The Four Standard Levels#

Isolation Level Dirty Read Non-Repeatable Read Phantom Read Lost Update
READ UNCOMMITTED ❌ possible ❌ possible ❌ possible ❌ possible
READ COMMITTED ✅ prevented ❌ possible ❌ possible ❌ possible
REPEATABLE READ ✅ prevented ✅ prevented ❌ possible ❌ possible
SERIALIZABLE ✅ prevented ✅ prevented ✅ prevented ✅ prevented

READ UNCOMMITTED is never used in practice — it prevents nothing meaningful.


READ COMMITTED#

The default for PostgreSQL.

What it guarantees: You only ever read committed data. No dirty reads.

What it allows: Non-repeatable reads, phantom reads, lost updates.

-- This is fine under READ COMMITTED:
BEGIN;
SELECT balance FROM accounts WHERE id = 123;  -- 1000
-- another transaction commits balance = 1500
SELECT balance FROM accounts WHERE id = 123;  -- 1500 (different result — allowed)
COMMIT;

Use when: High-volume, low-stakes operations where slight inconsistency is acceptable. View counters, social feeds, analytics.


REPEATABLE READ#

The default for MySQL. But not what you think.

Textbook definition: Prevents dirty reads + non-repeatable reads. Phantom reads still possible.

Reality — Snapshot Isolation: Most modern databases (PostgreSQL, Oracle, SQL Server) implement snapshot isolation when you set REPEATABLE READ — which also prevents phantom reads.

Textbook REPEATABLE READ → prevents 2 of 4 problems
Snapshot Isolation        → prevents 3 of 4 problems

PostgreSQL's REPEATABLE READ = Snapshot Isolation. You get phantom read protection for free.
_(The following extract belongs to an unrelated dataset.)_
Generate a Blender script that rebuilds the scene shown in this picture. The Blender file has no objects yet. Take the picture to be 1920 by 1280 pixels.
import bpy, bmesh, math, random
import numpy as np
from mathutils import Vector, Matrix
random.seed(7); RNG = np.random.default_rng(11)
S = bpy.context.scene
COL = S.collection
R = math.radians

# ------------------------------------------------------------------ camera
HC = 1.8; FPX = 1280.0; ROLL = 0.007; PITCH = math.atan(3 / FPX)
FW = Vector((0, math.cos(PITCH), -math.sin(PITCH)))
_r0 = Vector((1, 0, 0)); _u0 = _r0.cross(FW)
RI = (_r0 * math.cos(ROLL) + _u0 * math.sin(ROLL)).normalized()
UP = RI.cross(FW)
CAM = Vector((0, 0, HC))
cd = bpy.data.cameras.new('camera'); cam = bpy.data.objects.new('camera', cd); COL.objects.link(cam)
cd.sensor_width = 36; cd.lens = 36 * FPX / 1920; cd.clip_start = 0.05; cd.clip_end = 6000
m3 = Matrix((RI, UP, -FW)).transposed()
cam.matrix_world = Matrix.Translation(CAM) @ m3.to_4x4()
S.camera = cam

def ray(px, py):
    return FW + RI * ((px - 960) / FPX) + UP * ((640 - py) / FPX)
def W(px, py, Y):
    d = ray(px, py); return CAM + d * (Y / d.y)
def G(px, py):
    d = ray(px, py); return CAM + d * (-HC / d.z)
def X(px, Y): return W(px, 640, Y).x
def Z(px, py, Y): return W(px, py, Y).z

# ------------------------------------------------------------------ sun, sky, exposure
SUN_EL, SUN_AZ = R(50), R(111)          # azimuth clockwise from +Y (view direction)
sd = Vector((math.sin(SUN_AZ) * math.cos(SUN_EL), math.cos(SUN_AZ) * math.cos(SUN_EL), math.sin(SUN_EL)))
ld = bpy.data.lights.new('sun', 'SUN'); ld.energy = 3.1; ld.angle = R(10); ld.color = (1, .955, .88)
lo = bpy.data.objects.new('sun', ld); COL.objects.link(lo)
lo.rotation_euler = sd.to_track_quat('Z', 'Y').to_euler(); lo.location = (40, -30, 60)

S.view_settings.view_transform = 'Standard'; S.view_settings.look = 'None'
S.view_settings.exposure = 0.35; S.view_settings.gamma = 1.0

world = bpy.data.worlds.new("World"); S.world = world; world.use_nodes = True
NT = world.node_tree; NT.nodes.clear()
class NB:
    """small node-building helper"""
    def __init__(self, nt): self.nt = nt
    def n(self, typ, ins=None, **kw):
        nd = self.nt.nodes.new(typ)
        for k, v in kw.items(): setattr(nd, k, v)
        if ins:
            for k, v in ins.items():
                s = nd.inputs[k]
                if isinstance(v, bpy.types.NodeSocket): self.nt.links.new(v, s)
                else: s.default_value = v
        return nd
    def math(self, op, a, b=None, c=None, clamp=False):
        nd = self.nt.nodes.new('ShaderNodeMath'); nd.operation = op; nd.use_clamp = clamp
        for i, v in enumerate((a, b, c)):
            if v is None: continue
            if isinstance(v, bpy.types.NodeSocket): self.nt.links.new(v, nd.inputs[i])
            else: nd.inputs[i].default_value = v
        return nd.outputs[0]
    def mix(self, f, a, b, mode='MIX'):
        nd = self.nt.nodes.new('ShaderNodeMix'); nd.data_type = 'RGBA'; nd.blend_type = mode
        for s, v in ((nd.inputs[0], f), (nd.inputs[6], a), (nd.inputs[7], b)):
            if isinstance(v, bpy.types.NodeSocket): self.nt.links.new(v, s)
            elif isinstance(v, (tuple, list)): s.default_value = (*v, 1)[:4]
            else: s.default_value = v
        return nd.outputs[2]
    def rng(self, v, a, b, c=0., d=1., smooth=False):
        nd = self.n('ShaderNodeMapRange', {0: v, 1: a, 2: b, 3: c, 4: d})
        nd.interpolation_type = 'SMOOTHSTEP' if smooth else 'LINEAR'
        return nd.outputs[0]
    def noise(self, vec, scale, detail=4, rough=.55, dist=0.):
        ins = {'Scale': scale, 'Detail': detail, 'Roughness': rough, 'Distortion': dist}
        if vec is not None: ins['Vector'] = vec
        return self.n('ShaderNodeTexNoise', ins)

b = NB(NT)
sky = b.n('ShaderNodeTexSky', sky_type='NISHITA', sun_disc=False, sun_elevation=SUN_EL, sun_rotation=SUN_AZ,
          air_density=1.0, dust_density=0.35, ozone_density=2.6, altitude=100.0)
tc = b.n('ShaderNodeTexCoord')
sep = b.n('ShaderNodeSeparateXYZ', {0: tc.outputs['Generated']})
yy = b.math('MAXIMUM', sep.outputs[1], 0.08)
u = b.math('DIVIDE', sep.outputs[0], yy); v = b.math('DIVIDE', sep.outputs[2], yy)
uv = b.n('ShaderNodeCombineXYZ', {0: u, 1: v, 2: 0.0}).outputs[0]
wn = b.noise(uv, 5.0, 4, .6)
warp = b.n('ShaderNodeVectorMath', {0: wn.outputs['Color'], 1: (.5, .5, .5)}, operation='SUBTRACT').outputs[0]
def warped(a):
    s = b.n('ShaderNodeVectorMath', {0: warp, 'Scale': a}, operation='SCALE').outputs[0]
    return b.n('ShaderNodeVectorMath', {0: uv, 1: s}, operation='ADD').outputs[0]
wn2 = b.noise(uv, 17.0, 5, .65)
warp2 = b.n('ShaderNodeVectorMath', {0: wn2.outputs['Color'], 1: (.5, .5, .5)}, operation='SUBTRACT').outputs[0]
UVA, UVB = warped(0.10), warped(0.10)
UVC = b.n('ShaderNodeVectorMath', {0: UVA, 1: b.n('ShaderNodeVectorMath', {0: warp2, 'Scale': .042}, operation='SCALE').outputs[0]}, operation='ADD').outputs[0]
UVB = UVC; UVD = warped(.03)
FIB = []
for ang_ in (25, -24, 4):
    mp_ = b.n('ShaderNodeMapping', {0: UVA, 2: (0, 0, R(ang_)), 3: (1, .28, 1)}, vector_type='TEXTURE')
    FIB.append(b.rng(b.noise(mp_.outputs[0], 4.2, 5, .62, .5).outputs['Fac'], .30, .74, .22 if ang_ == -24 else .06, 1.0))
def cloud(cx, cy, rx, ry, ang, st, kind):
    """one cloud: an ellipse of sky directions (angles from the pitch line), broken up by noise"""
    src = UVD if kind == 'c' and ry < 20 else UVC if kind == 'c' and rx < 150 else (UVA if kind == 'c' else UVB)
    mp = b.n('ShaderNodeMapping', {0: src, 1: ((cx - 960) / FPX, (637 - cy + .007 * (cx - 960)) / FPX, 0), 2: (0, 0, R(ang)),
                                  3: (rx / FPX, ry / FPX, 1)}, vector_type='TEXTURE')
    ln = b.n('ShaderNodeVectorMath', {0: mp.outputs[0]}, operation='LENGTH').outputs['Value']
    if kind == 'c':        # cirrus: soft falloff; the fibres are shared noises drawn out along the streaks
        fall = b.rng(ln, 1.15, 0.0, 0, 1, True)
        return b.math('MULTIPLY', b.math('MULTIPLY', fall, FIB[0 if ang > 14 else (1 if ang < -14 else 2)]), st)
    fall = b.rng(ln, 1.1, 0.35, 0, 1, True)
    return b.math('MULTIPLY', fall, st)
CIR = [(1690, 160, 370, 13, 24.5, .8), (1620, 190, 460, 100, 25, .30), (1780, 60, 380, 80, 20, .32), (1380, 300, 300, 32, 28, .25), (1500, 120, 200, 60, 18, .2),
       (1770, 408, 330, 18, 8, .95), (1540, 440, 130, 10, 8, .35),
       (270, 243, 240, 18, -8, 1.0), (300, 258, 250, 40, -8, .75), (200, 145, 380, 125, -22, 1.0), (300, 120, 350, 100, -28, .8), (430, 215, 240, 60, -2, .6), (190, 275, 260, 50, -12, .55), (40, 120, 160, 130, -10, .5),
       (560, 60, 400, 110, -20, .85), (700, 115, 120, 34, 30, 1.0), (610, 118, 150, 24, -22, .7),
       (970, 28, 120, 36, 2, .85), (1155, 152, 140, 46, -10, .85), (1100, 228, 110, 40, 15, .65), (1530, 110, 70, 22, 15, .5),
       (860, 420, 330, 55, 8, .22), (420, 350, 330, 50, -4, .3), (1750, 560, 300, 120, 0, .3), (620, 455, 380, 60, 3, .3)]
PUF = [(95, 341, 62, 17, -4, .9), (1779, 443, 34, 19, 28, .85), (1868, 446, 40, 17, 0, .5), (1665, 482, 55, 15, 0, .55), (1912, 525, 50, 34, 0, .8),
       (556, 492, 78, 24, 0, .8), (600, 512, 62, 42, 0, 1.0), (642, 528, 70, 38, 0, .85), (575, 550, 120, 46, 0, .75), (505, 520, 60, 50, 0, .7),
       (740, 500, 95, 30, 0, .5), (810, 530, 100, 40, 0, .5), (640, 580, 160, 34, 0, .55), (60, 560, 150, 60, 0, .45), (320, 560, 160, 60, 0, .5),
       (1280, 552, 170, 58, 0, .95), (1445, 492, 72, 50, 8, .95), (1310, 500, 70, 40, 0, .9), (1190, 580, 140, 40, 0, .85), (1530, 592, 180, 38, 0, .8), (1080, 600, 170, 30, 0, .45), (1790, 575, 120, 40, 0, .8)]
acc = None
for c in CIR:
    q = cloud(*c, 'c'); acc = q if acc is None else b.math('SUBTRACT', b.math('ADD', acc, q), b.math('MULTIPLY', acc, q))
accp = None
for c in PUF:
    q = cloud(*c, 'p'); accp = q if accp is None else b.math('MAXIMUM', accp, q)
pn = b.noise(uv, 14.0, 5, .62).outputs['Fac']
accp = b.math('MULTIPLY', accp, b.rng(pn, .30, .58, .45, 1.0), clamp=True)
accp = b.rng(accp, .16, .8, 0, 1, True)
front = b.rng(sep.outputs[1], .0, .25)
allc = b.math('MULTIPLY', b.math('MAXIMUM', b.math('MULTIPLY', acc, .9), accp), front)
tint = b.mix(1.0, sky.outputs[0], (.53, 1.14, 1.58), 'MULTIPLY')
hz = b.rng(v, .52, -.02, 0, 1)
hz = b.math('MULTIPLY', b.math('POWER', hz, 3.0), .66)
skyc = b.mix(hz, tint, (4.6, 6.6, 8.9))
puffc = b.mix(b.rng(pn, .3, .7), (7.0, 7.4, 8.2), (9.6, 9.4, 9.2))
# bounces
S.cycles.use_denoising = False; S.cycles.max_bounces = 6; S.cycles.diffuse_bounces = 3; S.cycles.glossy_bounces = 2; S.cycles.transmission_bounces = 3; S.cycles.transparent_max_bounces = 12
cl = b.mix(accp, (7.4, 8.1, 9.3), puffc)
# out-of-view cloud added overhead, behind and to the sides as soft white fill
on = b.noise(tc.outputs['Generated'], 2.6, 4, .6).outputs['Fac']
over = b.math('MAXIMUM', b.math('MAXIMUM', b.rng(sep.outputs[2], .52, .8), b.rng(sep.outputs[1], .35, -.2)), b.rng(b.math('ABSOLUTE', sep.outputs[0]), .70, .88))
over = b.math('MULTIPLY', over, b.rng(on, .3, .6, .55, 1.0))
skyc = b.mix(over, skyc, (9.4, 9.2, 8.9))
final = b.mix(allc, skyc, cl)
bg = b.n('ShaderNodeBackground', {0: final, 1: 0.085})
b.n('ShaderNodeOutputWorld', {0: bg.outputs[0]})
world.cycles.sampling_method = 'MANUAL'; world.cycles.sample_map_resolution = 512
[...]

How snapshot isolation works:

Transaction starts → database takes a snapshot of current state
Every read within the transaction → sees data from that snapshot
Other transactions commit new data → your snapshot doesn't change
Phantom rows can't appear → your snapshot is frozen

Use when: Multi-step operations needing consistency — hotel bookings, order processing, audit reports.


SERIALIZABLE#

Full isolation. Transactions behave as if they ran one after another, never concurrently.

What it guarantees: All four problems prevented. No dirty reads, no non-repeatable reads, no phantoms, no lost updates.
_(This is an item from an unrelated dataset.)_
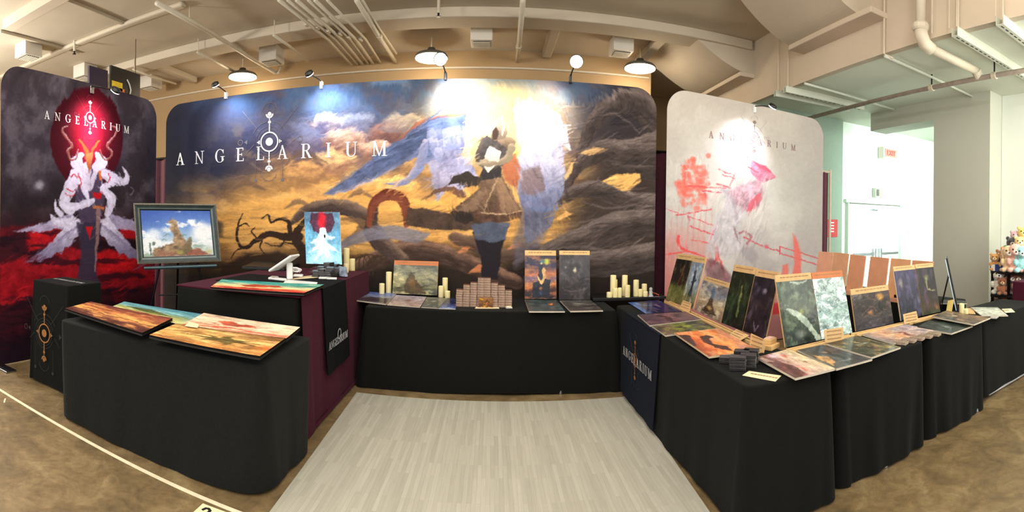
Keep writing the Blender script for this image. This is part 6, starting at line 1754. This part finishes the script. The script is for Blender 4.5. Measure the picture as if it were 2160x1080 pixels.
ledge([(1404, 634), (1606, 728)], 'long pine ledge under the prints on the aisle side of the right tables')
ledge([(1668, 737), (1800, 705)], 'pine ledge at the feet of the large grey-green and silvery prints')
ledge([(1804, 703.5), (1992, 660)], 'pine ledge at the feet of the brown-grey and indigo prints')
p = PZ(1616, 738, .75)
bx = thing('wood_block', 'stacked pale wooden blocks at the end of the pine ledge by the gap', 'block', (p.x, p.y, .742))
a1 = 1.9
MB().box((p.x + .06, p.y + .05, .757), (.12, .09, .03), rz=.5).build('block', 'wood', bx, bevel=.002)
MB().box((p.x + .07, p.y + .07, .787), (.1, .06, .028), rz=.5).build('top_block', 'wood', bx, bevel=.002)
MB().box((p.x + .075, p.y + .075, .804), (.07, .045, .005), rz=.5).build('note', M('pink_note', (226, 186, 166), .7), bx)


# ---- little kraft price cards
def price_card(bl, br, tr, tl, label, z=.76, tilt=25, mat='kraft', rows=3, name='price_card', group='kraft price cards', seed=0):
    b0, b1 = PZ(*bl, z), PZ(*br, z)
    e = (b1 - b0).normalized(); n = Vector((e.y, -e.x, 0))
    if n.dot(b0) > 0: n = -n
    a = math.radians(tilt); nn = (n * math.cos(a) + Vector((0, 0, 1)) * math.sin(a)).normalized()
    t1, t0 = PP(*tr, b0, nn), PP(*tl, b0, nn)
    root = thing(name, label, 'card', (b0 + b1) / 2, group)
    MB().prism([b0, b1, t1, t0], -nn * .003).build('card', mat, root, bevel=.001)
    u = nn.cross(e).normalized(); u = u if u.z > 0 else -u
    text_lines(root, b0 + nn * .0005, e, u, nn, (b1 - b0).length, (t0 - b0).dot(u), rows, seed=seed)
    # wooden foot
    c = (b0 + b1) / 2 - n * .02
    MB().box((c.x, c.y, z - .008), (.04, .03, .016), rz=math.atan2(e.y, e.x)).build('foot', 'wood', root)
    return root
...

How it works: Database detects conflicting access patterns and forces transactions to wait or retry — not just snapshot isolation but actual conflict detection.

The cost: Significant performance overhead. More locking, more waiting, lower throughput.

Use when: Financial transactions, payment processing — anywhere correctness is non-negotiable and the cost of a bug exceeds the cost of slower performance.


The Gap — Why Snapshot Isolation Exists#

Standard levels jump from REPEATABLE READ (2 problems prevented) to SERIALIZABLE (all 4). There's a gap:

READ COMMITTED    → prevents: dirty reads only
REPEATABLE READ   → prevents: dirty reads + non-repeatable reads (textbook)
                  → prevents: dirty reads + non-repeatable + phantoms (actual — snapshot isolation)
SERIALIZABLE      → prevents: all four

Snapshot isolation fills the gap — it's what real databases use because it's cheaper than SERIALIZABLE but safer than textbook REPEATABLE READ.


Default Isolation Levels#

Database Default What it actually gives you
PostgreSQL READ COMMITTED Only dirty read prevention
MySQL REPEATABLE READ Snapshot isolation (phantom reads prevented too)
Oracle READ COMMITTED Only dirty read prevention
SQL Server READ COMMITTED Only dirty read prevention

PostgreSQL's default (READ COMMITTED) leaves non-repeatable reads, phantom reads, and lost updates possible. For anything beyond simple reads — explicitly set a higher isolation level.